Texto de Marco Fialho

Começo este texto refletindo sobre a crescente quantidade de filmes de terror que está tomando conta do circuito exibidor das salas de cinema. No meio de tantas produções é natural que o resultado na maioria das vezes seja a de filmes irregulares e sem consistência. Fica a pergunta: esse movimento ascendente do terror nas telas tem muito a ver com um contínuo exibir de filmes desse gênero? Nesse momento em que a quantidade predomina sobre o qualitativo, me vem um pensamento o que este fato diz à luz de uma análise cultural de uma determinada sociedade. O que levaria o despertar desse interesse por filmes em que o objetivo é fazer o público sentir medo? 

"Fale comigo" é mais um filme de terror lançado pela prestigiada produtora A24 que vem a solidificar essa tendência do mercado atual. Mas será mesmo o trabalho mais expressivo exibido em 2023 a buscar caminhos diferentes em um terreno já um tanto pisado por obras anteriores? Ou nada mais é do que mais um hype forçado por um bom trabalho de marketing da A24? Creio que o ideal seria não forçar essas duas barras, pois mesmo que seja verdadeiro que o filme se destaque em 2023, isso não quer dizer que seja realmente algo mais expressivo no panorama do terror como um todo. Mas também afirmar que "Fale comigo" é apenas um produto de marketing é um exagero para além do razoável. E esse é o ponto central a não ser negligenciado, o de por as coisas em seu devido lugar.

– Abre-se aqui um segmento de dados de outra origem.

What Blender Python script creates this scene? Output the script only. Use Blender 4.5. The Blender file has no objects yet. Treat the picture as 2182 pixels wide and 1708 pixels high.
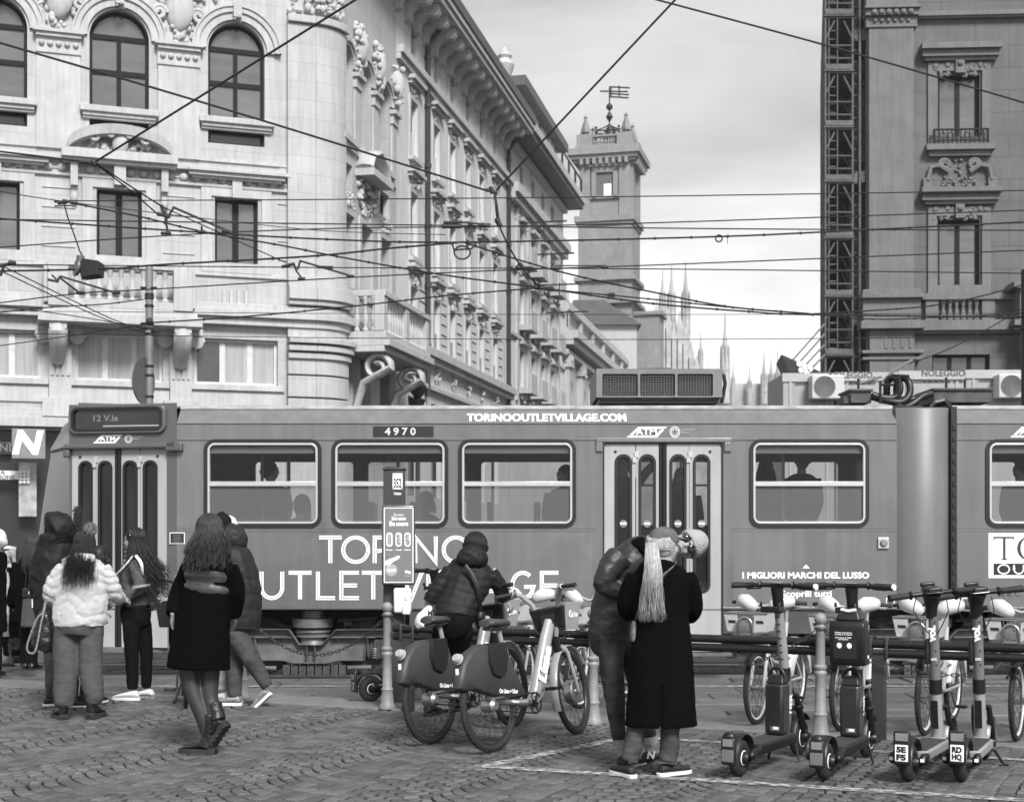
import bpy, bmesh, math, random
from mathutils import Vector, Matrix, noise
R=math.radians; PI=math.pi; rnd=random.Random(7)
sc=bpy.context.scene; COL=sc.collection
# ---------------------------------------------------------------- camera, sky, sun, exposure
F=3030.0; CX=1091.0; HY=1140.0; EH=1.6         # focal length, centre and horizon of the 2182 px wide photograph; eye height
cd=bpy.data.cameras.new('camera'); cam=bpy.data.objects.new('camera',cd); COL.objects.link(cam)
cam.location=(0,0,EH); cam.rotation_euler=(R(90),0,0)
cd.sensor_width=36; cd.lens=36*F/2182; cd.shift_y=(HY-854)/2182; cd.clip_start=.1; cd.clip_end=5000
cd.dof.use_dof=True; cd.dof.focus_distance=11.0; cd.dof.aperture_fstop=5.0
sc.camera=cam
SUN_EL,SUN_AZ=R(42),R(160)
w=bpy.data.worlds.new('World'); sc.world=w; w.use_nodes=True; nt=w.node_tree; nt.nodes.clear()
def wn(t,**k):
    n=nt.nodes.new(t)
    for a,b in k.items(): setattr(n,a,b)
    return n
wl=nt.links.new
sky=wn('ShaderNodeTexSky'); sky.sky_type='NISHITA'; sky.sun_disc=False; sky.sun_elevation=SUN_EL; sky.sun_rotation=SUN_AZ; sky.dust_density=2.5
bw=wn('ShaderNodeRGBToBW'); wl(sky.outputs[0],bw.inputs[0])
tc=wn('ShaderNodeTexCoord'); mp=wn('ShaderNodeMapping'); mp.inputs['Scale'].default_value=(1.6,1,5.5); mp.inputs['Rotation'].default_value=(0,R(-14),0); wl(tc.outputs['Generated'],mp.inputs[0])
n1=wn('ShaderNodeTexNoise'); n1.inputs['Scale'].default_value=1.5; n1.inputs['Detail'].default_value=7; n1.inputs['Roughness'].default_value=.55; n1.inputs['Distortion'].default_value=.6; wl(mp.outputs[0],n1.inputs[0])
mr=wn('ShaderNodeMapRange'); mr.inputs[1].default_value=.36; mr.inputs[2].default_value=.62; mr.inputs[3].default_value=0; mr.inputs[4].default_value=1; wl(n1.outputs[0],mr.inputs[0])
mx=wn('ShaderNodeMath',operation='MULTIPLY_ADD'); wl(mr.outputs[0],mx.inputs[0]); mx.inputs[1].default_value=2.0; 
sb=wn('ShaderNodeMath',operation='MULTIPLY_ADD'); wl(bw.outputs[0],sb.inputs[0]); sb.inputs[1].default_value=.22; sb.inputs[2].default_value=1.35; sz=wn('ShaderNodeSeparateXYZ'); wl(tc.outputs['Generated'],sz.inputs[0]); gz=wn('ShaderNodeMapRange'); gz.inputs[1].default_value=.36; gz.inputs[2].default_value=.10; gz.inputs[3].default_value=0; gz.inputs[4].default_value=3.0; wl(sz.outputs[2],gz.inputs[0])
s2=wn('ShaderNodeMath',operation='ADD'); wl(sb.outputs[0],s2.inputs[0]); wl(gz.outputs[0],s2.inputs[1]); wl(s2.outputs[0],mx.inputs[2])
bg=wn('ShaderNodeBackground'); bg.inputs[1].default_value=.1; wl(mx.outputs[0],bg.inputs[0])
wo=wn('ShaderNodeOutputWorld'); wl(bg.outputs[0],wo.inputs[0])
sd=bpy.data.lights.new('sun','SUN'); sd.energy=3.0; sd.angle=R(17); sd.color=(1,1,1)
sun=bpy.data.objects.new('sun',sd); COL.objects.link(sun)
sdir=Vector((math.sin(SUN_AZ)*math.cos(SUN_EL),math.cos(SUN_AZ)*math.cos(SUN_EL),math.sin(SUN_EL)))
sun.rotation_euler=sdir.to_track_quat('Z','Y').to_euler(); sun.location=(0,-20,60)
sc.view_settings.view_transform='Standard'; sc.view_settings.look='None'; sc.view_settings.exposure=.92; sc.view_settings.gamma=1
sc.render.engine='CYCLES'; sc.cycles.use_denoising=True; sc.cycles.max_bounces=6; sc.cycles.transparent_max_bounces=12
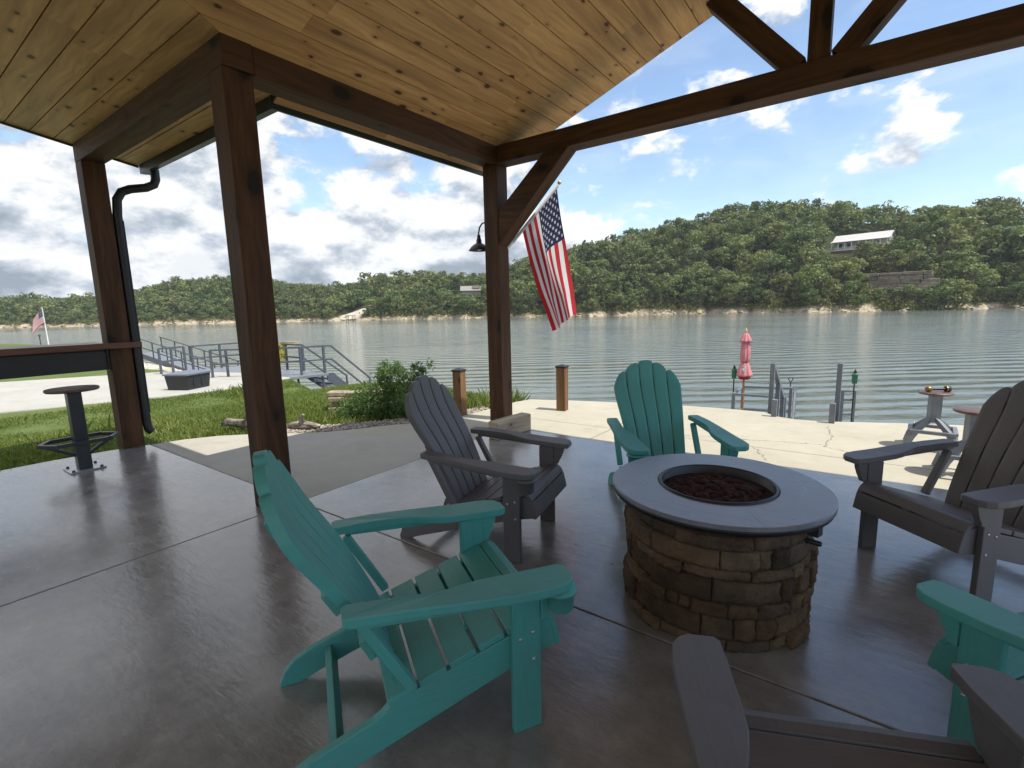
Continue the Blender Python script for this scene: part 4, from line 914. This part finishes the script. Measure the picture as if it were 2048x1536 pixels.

Histórias de espírito não são tão raras no cinema, ao contrário são bem costumeiras. Em "Fale comigo", a trama gira em torno de uma mão cenográfica que quando apertada junto com a sentença "fale comigo" é capaz de provocar visões espíritas e se prosseguida por um "pode entrar" propicia uma incorporação do espírito. Claro que essa premissa é rasa e até infantil. Os poderes dessa mão não são muito explicadas, apenas veio de um outro adolescente que não conseguiu se livrar de um espírito obsessor. A mão nada mais é do que uma aventura de final de noite de um grupo de jovens, um chiste para ser gravado e depois todos poderem se divertir com os resultados. 

Para mim, o elemento mais frágil de "Fale comigo" é a ausência de um desenvolvimento psicológico dos personagens, o peso maior fica em cima de situações objetivas, como a morte prematura da mãe de Mia (Sophie Wilde) ou o cuidado às vezes excessivo de Jade (Alexandra Jensen) com Riley (Joe Bird), seu irmão mais novo. Em termos mais técnicos, o filme não traz muitas novidades, sendo o maior mérito é na apresentação das cenas com as aparições dos espíritos, sempre filmadas com muito realismo. Chama atenção as interpretações que seguem a tradição dos filmes de terror, onde os atores delineiam um ponto acima, para dar mais dramaticidade às cenas e salientar o medo nos espectadores. 


O roteiro de "Fale comigo", muito bem azeitado, trabalha uma ideia de circularidade em diversos momentos. O filme começa com um plano-sequência de um menino procurando o irmão. O final da sequência vira uma tragédia, que no final do filme é novamente reeditada com outros personagens. Essa estrutura cíclica também ocorre nos próprios rituais de evocação do espíritos em diversos momentos da trama. Essa estratégia narrativa se assemelha aos formatos utilizados para prender a atenção de crianças, que buscam reiterações para se sentirem seguras. Porém, aqui estamos a falar de um filme de terror, em que o objetivo é meter medo nos espectadores e isso não deixa de causar um estranhamento. A busca obsessiva pelo mundo dos mortos, me faz lembrar um pensamento de Karl Marx em que ele dizia que os mortos comandam os vivos e olha que o filósofo alemão pouco conhecia sobre o papel do espiritismo para as sociedades capitalistas recém-instaladas no Ocidente.         

Vivemos um tempo difícil, em que as mídias sociais mediam violentamente as relações interpessoais. Tudo em uma festa é gravada por ágeis e invasivos celulares. Esse fato torna a vida algo permanentemente inseguro, qualquer deslize ficamos expostos perante o coletivo. Os filmes de terror se inserem nesse potente dispositivo geracional e sublinham aos espectadores suas existências fragilizadas, onde o domínio da situação é praticamente inexistente. Meu interesse pelos filmes de terror passa por tentar entender algo que está além das salas lotadas, passa pela ideia do quanto esses filmes podem revelar sobre o mundo que vivemos, seus temores e a perpetuação de um modelo de sociedade.